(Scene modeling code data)
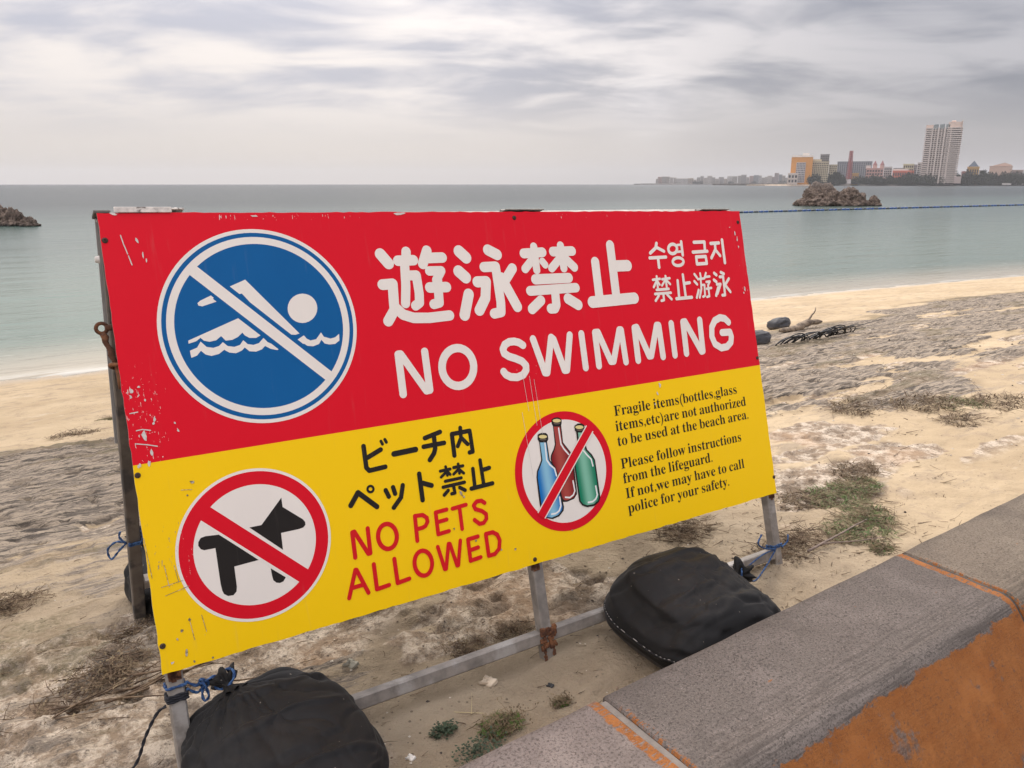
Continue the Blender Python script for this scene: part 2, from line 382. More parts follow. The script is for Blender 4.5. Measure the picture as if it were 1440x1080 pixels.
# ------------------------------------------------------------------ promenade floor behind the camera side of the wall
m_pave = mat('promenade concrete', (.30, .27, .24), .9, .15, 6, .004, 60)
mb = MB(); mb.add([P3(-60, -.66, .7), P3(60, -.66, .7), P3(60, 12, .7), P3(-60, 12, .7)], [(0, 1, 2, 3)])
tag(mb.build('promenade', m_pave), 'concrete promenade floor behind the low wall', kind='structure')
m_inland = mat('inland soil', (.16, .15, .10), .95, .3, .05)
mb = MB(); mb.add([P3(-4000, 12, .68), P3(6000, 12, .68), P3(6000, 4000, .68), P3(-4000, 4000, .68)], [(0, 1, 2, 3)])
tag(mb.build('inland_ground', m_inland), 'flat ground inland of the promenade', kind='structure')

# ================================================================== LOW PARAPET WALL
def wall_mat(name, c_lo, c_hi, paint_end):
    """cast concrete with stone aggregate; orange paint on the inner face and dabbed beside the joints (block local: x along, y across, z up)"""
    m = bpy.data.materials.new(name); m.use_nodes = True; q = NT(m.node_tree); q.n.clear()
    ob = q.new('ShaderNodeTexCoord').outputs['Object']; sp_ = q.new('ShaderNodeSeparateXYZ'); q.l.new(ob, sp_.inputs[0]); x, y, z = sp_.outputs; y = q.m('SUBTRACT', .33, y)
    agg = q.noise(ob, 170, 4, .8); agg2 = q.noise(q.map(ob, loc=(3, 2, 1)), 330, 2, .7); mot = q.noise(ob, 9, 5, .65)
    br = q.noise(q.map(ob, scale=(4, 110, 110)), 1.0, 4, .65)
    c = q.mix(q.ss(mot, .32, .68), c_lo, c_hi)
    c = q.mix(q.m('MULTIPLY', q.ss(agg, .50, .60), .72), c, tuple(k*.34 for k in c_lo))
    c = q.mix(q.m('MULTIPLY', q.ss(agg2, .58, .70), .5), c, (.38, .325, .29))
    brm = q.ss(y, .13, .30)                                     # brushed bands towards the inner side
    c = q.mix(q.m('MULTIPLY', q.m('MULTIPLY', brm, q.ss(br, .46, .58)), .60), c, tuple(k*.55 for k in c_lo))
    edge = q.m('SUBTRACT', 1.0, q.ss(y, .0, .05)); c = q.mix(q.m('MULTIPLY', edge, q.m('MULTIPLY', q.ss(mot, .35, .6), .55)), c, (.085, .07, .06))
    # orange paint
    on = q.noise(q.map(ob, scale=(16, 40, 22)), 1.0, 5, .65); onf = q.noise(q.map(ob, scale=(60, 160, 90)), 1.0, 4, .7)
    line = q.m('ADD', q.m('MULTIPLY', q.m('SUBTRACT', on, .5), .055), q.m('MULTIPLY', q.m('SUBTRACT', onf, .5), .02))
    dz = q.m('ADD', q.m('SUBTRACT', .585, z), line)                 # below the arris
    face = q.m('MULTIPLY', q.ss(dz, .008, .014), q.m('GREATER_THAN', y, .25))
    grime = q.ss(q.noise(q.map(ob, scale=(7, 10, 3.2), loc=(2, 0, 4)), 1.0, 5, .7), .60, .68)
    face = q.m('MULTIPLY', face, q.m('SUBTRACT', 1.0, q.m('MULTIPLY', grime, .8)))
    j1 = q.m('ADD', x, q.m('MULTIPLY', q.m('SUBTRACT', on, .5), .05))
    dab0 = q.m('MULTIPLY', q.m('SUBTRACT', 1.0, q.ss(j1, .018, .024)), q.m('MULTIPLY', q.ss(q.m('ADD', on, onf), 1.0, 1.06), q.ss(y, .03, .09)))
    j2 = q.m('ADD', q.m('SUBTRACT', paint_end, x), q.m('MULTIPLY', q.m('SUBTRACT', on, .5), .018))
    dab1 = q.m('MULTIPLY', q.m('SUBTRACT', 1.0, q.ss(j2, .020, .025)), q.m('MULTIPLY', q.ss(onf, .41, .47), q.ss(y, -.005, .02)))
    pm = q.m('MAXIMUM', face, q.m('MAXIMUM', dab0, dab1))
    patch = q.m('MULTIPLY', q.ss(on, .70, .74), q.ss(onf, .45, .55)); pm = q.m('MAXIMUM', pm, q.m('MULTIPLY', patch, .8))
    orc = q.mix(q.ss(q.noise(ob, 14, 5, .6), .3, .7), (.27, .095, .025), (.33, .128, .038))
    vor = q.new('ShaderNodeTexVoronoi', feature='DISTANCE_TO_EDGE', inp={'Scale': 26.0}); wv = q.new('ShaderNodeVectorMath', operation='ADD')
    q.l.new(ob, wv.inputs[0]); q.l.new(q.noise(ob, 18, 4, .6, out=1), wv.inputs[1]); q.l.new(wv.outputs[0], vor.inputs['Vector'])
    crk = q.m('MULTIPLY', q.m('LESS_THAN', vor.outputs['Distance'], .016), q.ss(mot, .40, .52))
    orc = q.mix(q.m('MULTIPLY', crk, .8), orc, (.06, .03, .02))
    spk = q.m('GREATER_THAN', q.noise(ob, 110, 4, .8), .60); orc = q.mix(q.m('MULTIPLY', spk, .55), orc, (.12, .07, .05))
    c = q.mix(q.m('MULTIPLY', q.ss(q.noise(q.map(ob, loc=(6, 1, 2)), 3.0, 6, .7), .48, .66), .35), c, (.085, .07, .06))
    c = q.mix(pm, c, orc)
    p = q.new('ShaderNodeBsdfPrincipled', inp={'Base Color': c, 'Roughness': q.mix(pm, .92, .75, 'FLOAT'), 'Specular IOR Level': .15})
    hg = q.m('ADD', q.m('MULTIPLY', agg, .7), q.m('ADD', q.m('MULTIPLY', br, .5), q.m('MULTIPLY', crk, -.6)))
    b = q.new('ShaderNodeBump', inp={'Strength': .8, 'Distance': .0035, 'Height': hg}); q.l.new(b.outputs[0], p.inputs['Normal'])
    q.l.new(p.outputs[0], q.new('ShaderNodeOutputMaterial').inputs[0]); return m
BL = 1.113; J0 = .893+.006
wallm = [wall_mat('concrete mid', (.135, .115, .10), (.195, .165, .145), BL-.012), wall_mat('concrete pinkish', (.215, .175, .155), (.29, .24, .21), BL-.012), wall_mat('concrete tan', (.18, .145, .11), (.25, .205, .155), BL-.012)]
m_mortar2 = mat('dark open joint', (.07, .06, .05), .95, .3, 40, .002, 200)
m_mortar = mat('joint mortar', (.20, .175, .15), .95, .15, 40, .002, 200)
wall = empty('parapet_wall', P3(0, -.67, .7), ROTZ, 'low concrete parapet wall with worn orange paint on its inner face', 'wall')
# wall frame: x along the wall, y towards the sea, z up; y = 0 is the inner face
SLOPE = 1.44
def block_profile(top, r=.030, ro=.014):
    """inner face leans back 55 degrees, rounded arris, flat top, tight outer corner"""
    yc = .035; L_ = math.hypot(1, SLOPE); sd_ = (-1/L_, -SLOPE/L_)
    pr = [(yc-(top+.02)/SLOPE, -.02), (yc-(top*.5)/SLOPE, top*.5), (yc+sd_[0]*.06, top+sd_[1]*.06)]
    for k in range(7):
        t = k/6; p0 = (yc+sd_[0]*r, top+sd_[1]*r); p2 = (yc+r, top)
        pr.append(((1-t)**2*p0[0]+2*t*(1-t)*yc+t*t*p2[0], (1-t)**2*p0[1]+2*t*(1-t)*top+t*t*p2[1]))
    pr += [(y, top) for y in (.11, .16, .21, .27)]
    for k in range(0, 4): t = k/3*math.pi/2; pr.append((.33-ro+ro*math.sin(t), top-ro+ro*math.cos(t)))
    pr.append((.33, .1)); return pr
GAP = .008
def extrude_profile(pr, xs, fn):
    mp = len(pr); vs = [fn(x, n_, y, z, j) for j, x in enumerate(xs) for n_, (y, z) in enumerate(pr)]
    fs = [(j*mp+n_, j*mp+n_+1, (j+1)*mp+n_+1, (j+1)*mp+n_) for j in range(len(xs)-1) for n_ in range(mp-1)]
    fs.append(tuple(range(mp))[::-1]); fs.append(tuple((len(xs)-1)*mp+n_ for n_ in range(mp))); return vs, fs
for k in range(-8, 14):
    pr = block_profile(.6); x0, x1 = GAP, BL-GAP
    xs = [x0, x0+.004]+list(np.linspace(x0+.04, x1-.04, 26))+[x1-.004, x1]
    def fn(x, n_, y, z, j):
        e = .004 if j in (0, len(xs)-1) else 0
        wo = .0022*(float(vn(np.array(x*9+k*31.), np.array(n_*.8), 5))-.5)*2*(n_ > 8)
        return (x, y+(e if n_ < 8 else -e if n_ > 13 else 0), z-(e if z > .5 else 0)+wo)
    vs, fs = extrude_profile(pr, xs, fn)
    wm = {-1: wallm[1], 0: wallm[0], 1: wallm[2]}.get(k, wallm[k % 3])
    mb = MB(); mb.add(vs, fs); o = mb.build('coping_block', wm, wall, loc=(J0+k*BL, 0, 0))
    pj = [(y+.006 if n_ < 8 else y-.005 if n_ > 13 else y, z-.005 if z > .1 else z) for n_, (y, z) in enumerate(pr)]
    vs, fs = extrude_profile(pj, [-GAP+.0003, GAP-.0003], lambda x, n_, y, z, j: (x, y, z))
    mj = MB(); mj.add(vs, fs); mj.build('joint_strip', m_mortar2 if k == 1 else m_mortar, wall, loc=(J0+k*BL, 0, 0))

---

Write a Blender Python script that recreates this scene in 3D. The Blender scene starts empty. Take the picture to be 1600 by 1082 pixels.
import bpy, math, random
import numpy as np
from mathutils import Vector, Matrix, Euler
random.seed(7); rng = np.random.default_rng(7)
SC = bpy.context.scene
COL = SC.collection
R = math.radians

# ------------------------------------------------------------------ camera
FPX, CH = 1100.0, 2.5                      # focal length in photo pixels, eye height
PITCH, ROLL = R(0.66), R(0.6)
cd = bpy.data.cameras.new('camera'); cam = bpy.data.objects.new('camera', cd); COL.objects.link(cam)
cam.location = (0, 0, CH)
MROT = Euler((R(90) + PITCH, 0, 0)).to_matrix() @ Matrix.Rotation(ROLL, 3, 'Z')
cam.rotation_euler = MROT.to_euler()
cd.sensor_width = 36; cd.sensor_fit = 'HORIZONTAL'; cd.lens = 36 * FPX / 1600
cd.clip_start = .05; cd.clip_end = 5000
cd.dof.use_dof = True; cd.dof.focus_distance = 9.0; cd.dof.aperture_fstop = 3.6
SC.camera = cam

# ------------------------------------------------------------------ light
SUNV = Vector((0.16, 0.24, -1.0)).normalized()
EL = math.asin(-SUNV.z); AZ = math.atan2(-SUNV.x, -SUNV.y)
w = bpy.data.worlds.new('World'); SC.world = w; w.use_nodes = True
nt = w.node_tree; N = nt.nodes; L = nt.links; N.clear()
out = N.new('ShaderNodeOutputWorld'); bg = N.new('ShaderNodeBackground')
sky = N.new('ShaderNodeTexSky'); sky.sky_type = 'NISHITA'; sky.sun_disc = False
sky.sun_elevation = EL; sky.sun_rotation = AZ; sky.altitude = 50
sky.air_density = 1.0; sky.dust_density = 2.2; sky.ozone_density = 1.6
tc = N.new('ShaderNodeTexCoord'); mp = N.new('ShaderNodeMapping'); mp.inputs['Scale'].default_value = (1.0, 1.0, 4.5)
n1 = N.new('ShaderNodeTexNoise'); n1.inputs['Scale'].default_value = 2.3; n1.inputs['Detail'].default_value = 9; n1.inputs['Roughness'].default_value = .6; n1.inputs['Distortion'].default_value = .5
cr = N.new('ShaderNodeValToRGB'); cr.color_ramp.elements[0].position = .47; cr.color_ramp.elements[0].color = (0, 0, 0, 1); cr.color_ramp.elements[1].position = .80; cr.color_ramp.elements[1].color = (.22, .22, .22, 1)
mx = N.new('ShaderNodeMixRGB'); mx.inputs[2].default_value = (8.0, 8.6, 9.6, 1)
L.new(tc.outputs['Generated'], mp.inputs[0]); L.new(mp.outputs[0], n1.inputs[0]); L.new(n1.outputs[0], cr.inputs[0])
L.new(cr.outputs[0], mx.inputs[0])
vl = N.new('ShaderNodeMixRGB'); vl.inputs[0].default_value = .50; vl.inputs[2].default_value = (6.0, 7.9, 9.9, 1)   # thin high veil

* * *

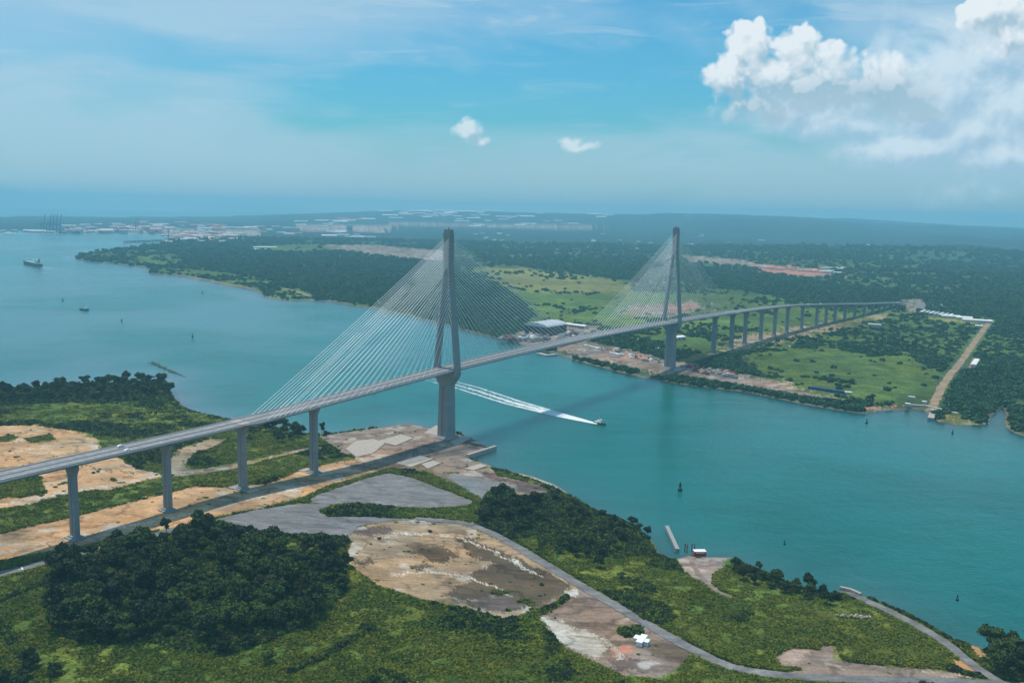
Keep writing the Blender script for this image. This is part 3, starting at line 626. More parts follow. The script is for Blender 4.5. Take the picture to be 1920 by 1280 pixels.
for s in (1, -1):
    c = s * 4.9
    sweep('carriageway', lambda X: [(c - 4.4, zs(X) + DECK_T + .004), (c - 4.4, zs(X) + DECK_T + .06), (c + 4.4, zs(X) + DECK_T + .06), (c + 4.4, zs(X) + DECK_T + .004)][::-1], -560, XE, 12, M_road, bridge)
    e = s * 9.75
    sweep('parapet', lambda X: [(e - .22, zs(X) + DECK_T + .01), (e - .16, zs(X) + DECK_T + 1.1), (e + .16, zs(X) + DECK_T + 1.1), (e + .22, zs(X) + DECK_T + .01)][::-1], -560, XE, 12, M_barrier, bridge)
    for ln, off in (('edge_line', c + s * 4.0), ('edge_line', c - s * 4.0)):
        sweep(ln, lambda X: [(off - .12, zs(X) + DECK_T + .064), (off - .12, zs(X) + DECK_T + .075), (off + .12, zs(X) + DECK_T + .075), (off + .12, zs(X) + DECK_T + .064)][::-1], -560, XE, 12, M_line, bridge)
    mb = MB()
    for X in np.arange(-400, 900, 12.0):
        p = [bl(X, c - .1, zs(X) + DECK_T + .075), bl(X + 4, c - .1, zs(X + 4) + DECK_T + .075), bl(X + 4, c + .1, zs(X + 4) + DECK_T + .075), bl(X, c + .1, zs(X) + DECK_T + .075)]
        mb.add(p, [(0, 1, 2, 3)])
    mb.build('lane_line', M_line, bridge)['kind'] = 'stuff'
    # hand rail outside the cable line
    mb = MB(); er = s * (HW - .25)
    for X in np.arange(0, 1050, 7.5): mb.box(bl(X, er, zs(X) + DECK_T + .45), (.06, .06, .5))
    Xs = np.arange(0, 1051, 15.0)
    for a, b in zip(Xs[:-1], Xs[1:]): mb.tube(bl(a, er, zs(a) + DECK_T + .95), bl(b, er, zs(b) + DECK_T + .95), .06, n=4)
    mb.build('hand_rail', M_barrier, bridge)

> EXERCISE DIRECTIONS
Check each line of the records for the word "from" and extract those that contain it.

> THE REPLY
Continue the Blender Python script for this scene: part 2, from line 382. More parts follow. The script is for Blender 4.5. Measure the picture as if it were 1440x1080 pixels.
from mathutils import Vector, Matrix, Euler